* _TASK INSTRUCTIONS_
Pick every line from the data that holds the word "script".

* _ENTRIES SUPPLIED_
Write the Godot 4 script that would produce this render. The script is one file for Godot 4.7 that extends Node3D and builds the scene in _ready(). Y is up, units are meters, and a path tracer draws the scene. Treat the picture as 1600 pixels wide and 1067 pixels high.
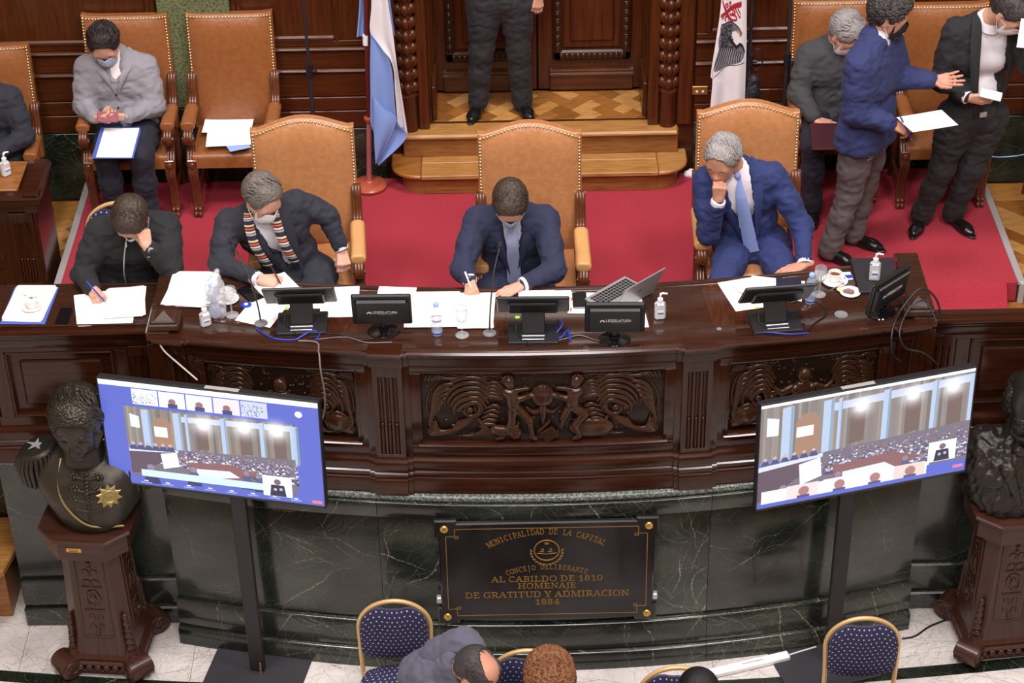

---

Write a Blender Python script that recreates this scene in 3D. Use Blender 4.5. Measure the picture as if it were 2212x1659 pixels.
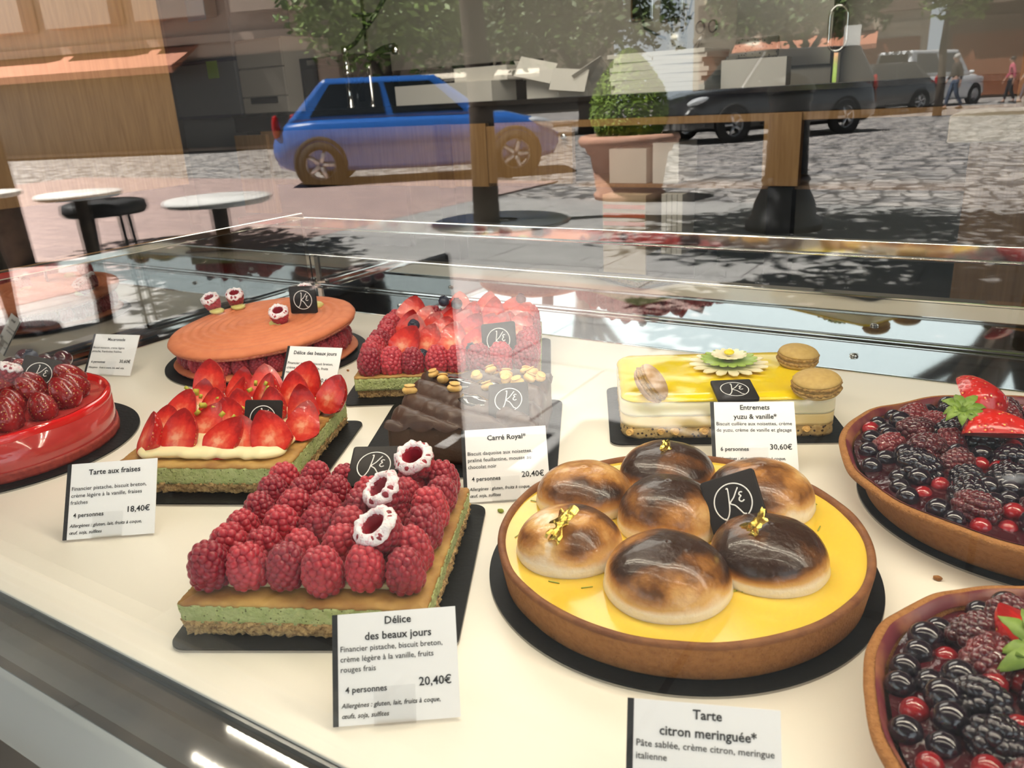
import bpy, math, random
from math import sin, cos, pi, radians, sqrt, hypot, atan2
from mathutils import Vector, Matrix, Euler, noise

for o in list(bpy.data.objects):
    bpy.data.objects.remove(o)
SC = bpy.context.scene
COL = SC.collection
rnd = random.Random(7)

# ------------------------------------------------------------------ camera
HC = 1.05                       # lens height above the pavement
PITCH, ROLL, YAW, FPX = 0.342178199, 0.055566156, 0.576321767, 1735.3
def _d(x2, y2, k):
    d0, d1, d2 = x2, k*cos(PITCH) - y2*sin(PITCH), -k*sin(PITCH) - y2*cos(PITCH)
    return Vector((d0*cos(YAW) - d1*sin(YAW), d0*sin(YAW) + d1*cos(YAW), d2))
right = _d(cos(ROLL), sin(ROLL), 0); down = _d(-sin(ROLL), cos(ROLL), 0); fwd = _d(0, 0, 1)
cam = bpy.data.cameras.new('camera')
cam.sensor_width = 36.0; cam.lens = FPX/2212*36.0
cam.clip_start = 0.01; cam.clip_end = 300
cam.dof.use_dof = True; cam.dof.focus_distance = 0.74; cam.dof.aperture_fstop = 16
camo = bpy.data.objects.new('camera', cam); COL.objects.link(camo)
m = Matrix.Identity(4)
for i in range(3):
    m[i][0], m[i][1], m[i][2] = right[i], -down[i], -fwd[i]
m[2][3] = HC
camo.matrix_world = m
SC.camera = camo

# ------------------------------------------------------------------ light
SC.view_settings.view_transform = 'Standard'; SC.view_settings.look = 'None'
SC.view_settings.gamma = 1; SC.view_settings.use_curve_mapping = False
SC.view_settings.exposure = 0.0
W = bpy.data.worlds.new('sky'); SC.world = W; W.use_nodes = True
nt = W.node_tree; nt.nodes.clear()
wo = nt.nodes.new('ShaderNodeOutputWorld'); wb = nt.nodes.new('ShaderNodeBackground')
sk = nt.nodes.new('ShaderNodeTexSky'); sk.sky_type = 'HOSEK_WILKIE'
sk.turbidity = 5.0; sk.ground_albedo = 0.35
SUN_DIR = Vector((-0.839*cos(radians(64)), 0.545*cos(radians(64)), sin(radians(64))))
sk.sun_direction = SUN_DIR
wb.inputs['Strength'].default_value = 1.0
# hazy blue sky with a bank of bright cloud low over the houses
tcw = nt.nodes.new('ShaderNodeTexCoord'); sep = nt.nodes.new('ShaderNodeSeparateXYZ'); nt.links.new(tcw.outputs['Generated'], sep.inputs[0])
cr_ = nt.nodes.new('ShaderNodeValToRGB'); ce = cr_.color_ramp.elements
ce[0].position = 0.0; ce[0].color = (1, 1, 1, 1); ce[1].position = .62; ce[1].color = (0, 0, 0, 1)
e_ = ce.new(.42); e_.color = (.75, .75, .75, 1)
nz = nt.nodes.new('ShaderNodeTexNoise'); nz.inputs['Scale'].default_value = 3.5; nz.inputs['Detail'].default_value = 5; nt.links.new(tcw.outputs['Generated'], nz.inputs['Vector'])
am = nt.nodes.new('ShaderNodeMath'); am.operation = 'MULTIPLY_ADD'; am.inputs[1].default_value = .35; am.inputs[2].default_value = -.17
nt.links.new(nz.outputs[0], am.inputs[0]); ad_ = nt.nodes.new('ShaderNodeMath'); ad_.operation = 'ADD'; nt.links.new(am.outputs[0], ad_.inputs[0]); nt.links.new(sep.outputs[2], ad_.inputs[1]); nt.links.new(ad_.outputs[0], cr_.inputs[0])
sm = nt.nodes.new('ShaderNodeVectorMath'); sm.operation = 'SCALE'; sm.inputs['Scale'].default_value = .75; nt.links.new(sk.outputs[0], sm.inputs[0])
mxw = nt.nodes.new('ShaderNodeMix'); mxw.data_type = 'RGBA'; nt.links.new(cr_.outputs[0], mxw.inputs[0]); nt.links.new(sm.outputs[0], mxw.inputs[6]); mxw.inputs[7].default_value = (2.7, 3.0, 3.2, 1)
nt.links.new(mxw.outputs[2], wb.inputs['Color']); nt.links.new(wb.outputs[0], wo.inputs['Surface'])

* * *

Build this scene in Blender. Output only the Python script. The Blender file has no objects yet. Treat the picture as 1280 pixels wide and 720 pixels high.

* _OUTPUT OF THE EXERCISE_
Write the Godot 4 script that would produce this render. The script is one file for Godot 4.7 that extends Node3D and builds the scene in _ready(). Y is up, units are meters, and a path tracer draws the scene. Treat the picture as 1600 pixels wide and 1067 pixels high.
Write a Blender Python script that recreates this scene in 3D. Use Blender 4.5. Measure the picture as if it were 2212x1659 pixels.
Build this scene in Blender. Output only the Python script. The Blender file has no objects yet. Treat the picture as 1280 pixels wide and 720 pixels high.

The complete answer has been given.